En fin, el propio Tribunal de Justicia, curiosamente en el mismo día —17 de diciembre de 1970, no por azar en los años de la Wesentlichkeitsheorie en Alemania—, valoró esta reconstrucción anudándola al principio de atribución y al de primacía. Aquel día, de hecho, los jueces de Kirchberg dictaron dos sentencias. La una, bien conocida (Internationale Handelsgesellschaft), establece la primacía del derecho comunitario sobre los derechos, incluso constitucionales, de los Estados miembros. La otra, menos conocida (Köster), manda que los «elementos esenciales» de una cierta disciplina no se deleguen a una base jurídica secundaria —es decir, a un procedimiento dictado por las propias instituciones de la Comunidad al poner la normativa material de un cierto sector—, sino que se reserven a la base jurídica primaria, reconociéndose a esta una legitimación más sólida al ampararse directamente en el consentimiento inicial de los Estados.
De ahí la posibilidad, a través de la «esencialidad», de fomentar el diálogo entre Estados y Unión apoyándose en el principio democrático —o, en palabras de los jueces de Karlsruhe, en el «contenido sustancial del derecho de voto». Un derecho que el propio BVerfG fundamenta en el valor de la dignidad humana, intocable ex art. 1 Grundgesetz, y, por lo tanto, de calado universal, igualmente válido para ciudadanos de cualquier Estado.

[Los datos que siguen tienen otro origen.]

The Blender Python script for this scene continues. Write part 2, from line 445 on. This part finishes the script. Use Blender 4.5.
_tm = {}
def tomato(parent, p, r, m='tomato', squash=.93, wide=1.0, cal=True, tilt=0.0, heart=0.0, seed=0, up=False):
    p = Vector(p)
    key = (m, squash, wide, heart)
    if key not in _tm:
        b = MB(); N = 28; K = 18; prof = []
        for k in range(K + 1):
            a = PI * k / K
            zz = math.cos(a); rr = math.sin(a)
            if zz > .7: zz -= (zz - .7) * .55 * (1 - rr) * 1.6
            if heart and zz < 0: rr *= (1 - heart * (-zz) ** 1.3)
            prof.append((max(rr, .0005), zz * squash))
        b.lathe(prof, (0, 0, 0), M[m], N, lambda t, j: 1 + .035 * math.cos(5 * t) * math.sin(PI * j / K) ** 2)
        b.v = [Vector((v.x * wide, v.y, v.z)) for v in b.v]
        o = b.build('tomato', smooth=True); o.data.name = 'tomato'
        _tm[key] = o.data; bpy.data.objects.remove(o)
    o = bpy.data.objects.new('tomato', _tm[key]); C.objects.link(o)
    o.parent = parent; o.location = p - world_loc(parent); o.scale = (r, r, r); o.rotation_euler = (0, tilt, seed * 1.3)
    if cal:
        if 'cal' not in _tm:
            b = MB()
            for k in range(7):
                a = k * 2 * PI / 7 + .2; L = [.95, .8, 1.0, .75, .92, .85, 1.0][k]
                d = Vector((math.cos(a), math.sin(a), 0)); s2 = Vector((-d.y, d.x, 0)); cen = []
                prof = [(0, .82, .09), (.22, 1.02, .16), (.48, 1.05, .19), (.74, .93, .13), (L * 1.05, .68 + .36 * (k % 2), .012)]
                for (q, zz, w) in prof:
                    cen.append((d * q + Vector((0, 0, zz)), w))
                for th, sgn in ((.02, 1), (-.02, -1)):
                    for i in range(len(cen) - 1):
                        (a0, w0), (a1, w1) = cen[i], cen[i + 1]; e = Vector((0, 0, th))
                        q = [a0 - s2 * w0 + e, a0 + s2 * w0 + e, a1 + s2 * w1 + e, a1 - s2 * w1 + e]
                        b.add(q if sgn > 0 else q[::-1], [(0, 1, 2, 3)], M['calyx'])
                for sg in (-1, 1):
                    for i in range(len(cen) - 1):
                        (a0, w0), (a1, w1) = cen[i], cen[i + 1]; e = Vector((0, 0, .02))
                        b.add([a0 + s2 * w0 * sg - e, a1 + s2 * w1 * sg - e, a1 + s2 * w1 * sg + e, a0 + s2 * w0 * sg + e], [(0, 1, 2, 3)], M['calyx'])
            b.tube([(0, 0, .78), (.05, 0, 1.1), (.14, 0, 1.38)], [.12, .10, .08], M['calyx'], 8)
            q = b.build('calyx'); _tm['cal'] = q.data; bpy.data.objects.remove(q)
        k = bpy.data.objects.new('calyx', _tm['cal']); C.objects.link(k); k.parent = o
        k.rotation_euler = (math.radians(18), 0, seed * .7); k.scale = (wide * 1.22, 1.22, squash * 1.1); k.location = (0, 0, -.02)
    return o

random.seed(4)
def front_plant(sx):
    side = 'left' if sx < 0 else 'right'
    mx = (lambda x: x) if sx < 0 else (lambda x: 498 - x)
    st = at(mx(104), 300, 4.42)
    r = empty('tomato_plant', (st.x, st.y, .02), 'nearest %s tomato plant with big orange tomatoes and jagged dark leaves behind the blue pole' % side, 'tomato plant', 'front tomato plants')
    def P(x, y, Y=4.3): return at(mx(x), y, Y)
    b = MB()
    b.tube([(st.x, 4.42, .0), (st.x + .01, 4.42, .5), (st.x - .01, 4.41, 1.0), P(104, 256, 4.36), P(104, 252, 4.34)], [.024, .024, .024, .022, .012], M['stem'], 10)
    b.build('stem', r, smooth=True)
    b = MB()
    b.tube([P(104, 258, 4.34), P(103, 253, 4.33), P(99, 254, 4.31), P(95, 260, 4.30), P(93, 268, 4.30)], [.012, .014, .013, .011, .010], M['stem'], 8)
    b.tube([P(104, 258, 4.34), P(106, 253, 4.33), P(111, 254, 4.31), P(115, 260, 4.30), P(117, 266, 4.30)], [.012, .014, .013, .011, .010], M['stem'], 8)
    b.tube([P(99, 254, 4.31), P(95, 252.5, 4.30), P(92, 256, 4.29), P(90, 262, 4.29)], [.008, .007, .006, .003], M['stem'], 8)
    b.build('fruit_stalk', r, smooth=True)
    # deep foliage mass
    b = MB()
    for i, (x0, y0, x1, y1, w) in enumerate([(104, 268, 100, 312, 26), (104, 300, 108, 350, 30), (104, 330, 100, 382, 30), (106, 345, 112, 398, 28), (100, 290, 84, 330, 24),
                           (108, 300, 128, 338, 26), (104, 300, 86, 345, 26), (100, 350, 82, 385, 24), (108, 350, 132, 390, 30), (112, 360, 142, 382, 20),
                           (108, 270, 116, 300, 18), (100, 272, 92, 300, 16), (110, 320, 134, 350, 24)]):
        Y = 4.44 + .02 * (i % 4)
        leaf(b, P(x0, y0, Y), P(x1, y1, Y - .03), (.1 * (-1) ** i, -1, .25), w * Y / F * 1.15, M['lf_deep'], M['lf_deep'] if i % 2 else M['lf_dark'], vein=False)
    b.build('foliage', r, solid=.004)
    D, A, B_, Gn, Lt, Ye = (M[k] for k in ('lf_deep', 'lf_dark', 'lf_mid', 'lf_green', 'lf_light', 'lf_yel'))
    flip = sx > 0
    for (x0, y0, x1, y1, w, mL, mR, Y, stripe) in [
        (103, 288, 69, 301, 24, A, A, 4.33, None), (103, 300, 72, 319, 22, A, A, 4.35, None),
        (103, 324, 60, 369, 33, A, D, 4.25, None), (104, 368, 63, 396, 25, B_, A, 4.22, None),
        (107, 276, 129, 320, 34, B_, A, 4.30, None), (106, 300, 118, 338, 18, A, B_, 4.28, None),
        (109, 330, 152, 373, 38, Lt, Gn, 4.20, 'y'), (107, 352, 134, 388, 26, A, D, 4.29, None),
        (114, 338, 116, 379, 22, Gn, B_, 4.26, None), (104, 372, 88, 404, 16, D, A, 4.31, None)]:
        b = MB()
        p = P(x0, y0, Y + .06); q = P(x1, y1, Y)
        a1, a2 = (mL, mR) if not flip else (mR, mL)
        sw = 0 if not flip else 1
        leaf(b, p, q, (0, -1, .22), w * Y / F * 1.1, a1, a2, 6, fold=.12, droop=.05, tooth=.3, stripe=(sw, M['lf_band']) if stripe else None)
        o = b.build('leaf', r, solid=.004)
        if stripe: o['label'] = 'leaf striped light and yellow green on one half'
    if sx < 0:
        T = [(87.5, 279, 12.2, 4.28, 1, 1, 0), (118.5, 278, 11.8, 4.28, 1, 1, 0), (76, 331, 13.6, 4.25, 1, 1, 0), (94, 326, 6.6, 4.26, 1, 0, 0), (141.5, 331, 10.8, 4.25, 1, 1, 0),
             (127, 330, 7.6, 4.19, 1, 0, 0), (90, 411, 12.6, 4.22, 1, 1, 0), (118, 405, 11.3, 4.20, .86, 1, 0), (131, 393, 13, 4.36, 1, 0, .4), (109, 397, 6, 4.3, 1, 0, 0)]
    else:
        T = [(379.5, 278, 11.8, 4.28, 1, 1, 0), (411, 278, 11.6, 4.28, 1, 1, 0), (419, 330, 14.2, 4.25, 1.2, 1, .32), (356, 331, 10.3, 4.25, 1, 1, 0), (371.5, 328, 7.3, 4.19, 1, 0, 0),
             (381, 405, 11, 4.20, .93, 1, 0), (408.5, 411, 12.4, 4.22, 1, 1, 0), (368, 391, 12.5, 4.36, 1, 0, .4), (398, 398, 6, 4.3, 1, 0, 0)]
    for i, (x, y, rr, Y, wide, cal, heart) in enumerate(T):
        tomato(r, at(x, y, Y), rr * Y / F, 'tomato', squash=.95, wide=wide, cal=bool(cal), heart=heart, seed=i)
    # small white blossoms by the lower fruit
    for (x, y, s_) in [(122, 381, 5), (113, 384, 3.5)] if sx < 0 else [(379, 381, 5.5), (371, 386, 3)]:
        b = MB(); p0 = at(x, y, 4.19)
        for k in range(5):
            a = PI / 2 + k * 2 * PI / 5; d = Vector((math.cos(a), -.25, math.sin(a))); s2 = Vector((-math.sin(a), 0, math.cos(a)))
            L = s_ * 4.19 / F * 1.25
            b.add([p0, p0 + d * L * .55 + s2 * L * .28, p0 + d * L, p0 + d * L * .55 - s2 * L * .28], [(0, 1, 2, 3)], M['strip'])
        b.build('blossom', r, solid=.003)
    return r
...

Se añade así otra pieza al círculo que la destacada y valiente reconstrucción del libro aquí reseñado se atreve a inaugurar. Pues no cabe ninguna duda de que un grupo numéricamente pequeño, pero económicamente robusto, ha intentado, intenta e intentará aprovecharse del escenario creado por la integración —un proyecto tal vez conservador, hasta reaccionario, como lo define el autor (p. 13)— para destrozar a los rivales y hacerse con el poder, al margen del pueblo soberano y de su derecho de reglamentar la vida de la comunidad política. Sin embargo, de esta reconstrucción fáctica, que puede resultar acertada y hasta iluminante en muchos sentidos, nunca se desprende un derecho a que las cosas sigan en la dirección planteada, y, por otro lado, una obligación jurídica a la resignación. Del ser, por mucho que su poderío sea manifiesto, nunca deriva, en sí, el deber ser. Del giro autoritario que se intenta dar a Europa no surge el derecho a que semejante mutación constitucional se dé por jurídicamente cumplida; muy por el contrario, resulta, para quienes se nieguen a someterse a un tal cambio, el pleno derecho de resistir. Este derecho, al hilo de la jurisprudencia de los tribunales constitucionales de Europa, impide que los espectros de la «Constitución material» de Mortati y de Schmitt se materialicen al desprenderse ex facto ius.
Así planteada, la batalla por el poder en el espacio europeo sigue, en último término, el mismo esquema de siempre: por un lado, un conjunto de ejecutivos, Gobiernos o instituciones técnicas, a cuya espalda los grupos sociales más poderosos trabajan para un equilibrio constitucional que les otorgue siempre más ventajas; por otro, los jueces, que contrastan semejante mutación mediante los principios elaborados al amparo del equilibrio anterior. Afortunadamente, este último equilibrio se basa en las constituciones nacionales y no ha sido repudiado, sino reforzado, en la letra de los tratados.
Servirse del cleavage interclasista, al estilo de Marx, lleva a desmantelar los cleavages entre Estados y expone la fuerza engañadora de las polarizaciones —Norte-Sur, frugales-derrochadores, etc.— a la luz de las cuales se esconde lo que sigue siendo nada más que lucha por la hegemonía, por un lado, y, por otro, lucha de resistencia contra tentativas hegemónicas.